Data records:
___

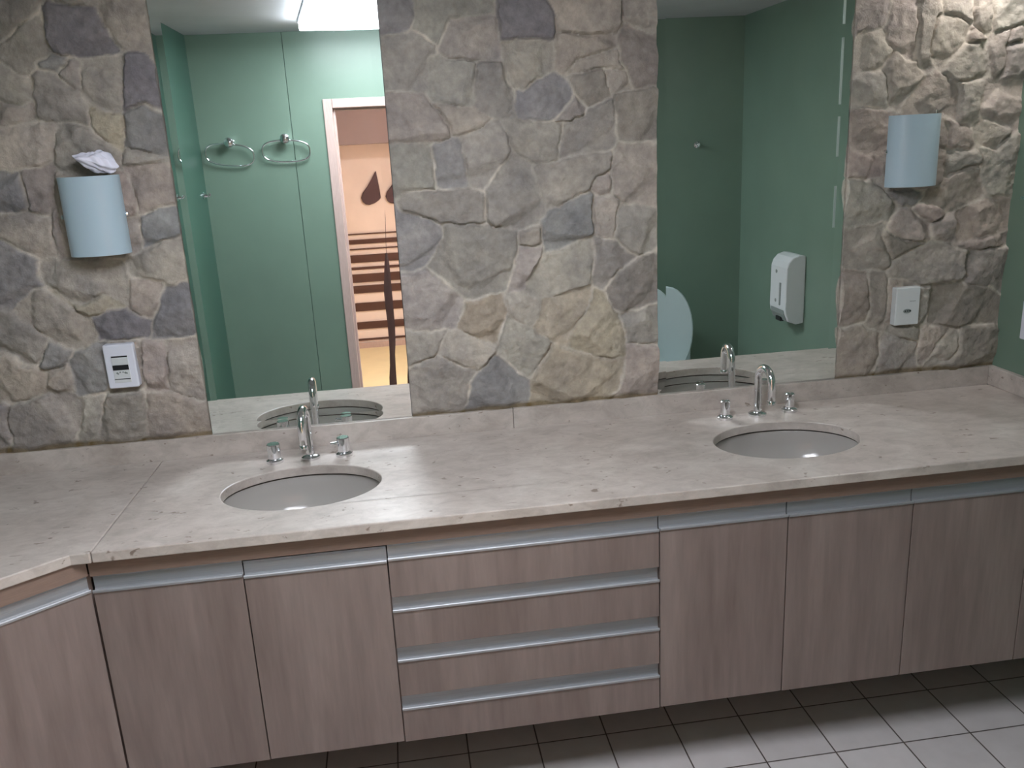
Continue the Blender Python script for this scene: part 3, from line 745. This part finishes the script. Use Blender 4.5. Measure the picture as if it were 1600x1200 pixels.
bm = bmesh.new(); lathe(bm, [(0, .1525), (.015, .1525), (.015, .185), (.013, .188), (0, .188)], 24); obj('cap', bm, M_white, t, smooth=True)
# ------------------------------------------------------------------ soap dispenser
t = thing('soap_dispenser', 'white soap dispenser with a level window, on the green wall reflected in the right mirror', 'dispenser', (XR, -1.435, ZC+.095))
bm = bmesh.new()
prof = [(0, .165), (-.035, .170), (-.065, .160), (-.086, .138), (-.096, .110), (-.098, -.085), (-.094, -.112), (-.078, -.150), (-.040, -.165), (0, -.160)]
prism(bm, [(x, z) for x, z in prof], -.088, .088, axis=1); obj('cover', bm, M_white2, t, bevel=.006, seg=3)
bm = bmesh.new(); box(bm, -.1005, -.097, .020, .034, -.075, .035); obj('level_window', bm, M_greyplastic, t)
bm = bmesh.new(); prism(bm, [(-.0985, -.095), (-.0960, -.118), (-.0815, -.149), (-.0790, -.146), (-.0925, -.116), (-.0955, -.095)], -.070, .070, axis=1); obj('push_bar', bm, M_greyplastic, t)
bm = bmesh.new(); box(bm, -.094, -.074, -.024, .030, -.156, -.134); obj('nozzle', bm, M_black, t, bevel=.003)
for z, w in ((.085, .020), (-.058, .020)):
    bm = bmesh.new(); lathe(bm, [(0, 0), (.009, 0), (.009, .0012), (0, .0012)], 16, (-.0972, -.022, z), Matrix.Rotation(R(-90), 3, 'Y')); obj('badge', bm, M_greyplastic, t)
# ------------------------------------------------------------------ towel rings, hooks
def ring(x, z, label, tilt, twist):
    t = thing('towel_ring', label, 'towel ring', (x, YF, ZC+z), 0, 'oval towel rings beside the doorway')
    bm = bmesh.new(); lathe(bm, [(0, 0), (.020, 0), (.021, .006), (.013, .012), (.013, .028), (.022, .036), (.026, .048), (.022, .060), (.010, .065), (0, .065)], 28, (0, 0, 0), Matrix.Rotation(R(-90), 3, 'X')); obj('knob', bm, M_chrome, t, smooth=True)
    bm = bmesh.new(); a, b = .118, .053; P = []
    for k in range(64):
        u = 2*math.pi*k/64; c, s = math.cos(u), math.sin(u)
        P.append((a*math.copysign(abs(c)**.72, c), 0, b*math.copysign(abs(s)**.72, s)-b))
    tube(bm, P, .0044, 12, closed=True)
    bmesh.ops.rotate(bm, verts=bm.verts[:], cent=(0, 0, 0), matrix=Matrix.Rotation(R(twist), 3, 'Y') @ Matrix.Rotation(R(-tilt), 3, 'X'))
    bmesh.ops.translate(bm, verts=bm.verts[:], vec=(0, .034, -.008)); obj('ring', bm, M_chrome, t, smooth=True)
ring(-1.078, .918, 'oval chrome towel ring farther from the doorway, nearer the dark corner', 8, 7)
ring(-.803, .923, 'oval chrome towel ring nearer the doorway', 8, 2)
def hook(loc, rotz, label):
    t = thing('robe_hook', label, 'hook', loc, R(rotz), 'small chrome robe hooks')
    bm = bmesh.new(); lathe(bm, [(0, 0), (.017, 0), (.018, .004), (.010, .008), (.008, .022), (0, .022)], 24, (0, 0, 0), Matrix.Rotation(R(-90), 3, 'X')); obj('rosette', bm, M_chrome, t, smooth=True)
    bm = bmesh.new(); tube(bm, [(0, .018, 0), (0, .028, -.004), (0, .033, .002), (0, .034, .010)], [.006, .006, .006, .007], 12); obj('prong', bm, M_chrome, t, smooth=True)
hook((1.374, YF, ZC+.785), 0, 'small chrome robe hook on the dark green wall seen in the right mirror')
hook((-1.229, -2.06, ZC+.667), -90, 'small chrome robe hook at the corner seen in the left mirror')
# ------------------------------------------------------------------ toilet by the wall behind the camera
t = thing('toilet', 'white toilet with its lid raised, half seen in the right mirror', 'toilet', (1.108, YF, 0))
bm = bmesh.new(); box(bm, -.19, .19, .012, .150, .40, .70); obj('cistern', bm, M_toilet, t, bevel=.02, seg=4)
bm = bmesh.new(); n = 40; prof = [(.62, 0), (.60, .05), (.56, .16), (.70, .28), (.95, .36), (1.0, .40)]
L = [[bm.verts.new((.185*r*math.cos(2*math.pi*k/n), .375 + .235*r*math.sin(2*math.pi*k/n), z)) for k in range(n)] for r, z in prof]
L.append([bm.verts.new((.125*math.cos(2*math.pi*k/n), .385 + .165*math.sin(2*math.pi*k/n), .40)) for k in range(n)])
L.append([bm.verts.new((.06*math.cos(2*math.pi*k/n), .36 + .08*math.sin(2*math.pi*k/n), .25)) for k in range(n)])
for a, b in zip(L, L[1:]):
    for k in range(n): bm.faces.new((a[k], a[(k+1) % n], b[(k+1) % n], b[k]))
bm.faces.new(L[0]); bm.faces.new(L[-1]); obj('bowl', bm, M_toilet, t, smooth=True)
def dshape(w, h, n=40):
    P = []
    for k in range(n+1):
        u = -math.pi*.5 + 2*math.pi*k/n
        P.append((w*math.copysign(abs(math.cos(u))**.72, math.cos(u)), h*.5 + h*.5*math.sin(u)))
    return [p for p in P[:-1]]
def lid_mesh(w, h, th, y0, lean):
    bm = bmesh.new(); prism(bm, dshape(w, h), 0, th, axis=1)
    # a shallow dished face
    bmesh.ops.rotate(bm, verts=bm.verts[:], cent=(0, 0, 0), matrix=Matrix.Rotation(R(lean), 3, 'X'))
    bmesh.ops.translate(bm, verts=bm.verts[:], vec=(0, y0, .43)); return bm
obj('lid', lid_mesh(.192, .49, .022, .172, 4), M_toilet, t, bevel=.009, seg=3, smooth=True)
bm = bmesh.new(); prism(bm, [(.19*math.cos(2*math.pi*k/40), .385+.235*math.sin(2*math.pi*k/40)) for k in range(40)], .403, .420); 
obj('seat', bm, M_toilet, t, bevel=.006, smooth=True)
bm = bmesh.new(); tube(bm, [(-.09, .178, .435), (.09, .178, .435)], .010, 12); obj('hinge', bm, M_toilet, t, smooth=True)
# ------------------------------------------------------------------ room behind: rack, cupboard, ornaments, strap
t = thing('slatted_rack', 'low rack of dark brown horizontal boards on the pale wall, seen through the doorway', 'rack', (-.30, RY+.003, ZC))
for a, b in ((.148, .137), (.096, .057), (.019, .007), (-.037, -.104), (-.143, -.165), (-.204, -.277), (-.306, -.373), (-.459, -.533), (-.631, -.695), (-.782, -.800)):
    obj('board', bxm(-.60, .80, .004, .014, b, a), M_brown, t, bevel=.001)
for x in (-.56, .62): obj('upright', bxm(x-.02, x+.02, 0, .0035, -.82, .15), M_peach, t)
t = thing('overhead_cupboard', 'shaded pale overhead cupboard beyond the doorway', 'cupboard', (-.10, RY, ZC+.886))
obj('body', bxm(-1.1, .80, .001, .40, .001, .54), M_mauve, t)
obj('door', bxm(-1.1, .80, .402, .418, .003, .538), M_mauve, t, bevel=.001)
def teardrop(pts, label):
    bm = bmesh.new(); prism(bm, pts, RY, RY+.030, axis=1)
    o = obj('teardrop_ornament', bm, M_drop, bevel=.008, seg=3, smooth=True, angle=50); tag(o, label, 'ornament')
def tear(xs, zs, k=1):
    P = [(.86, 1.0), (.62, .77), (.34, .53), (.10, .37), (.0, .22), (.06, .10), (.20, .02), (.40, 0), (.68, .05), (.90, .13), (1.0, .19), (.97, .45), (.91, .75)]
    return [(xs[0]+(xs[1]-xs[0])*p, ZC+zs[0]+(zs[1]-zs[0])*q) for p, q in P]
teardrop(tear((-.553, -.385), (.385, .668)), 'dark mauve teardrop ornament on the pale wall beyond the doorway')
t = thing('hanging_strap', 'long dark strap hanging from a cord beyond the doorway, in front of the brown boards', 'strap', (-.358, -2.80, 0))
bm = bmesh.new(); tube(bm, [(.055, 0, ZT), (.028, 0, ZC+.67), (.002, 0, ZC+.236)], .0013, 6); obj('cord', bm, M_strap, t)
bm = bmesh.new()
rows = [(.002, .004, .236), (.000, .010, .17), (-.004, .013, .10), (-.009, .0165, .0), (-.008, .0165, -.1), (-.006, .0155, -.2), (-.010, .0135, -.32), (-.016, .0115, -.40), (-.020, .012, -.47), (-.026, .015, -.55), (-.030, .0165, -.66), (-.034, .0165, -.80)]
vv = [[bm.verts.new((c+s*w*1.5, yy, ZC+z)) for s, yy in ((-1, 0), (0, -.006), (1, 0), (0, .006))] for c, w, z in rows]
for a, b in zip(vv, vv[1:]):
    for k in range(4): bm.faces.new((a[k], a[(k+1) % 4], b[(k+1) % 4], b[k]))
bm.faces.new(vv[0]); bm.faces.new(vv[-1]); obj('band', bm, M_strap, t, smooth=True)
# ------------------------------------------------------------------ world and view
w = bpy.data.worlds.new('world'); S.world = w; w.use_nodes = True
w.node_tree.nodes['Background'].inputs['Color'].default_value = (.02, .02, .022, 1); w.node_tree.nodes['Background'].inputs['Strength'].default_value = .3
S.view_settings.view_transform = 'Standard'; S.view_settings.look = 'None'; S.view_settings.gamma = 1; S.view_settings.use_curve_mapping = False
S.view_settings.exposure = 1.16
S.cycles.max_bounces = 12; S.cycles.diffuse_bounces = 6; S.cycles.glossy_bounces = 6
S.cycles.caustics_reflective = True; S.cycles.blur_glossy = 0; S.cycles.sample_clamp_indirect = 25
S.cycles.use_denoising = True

___

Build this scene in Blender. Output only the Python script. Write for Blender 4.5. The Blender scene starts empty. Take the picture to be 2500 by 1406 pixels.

___

Exercise task:
Of the lines above, how many hold the word "Python"? Say the number alone.

Correct answer:
2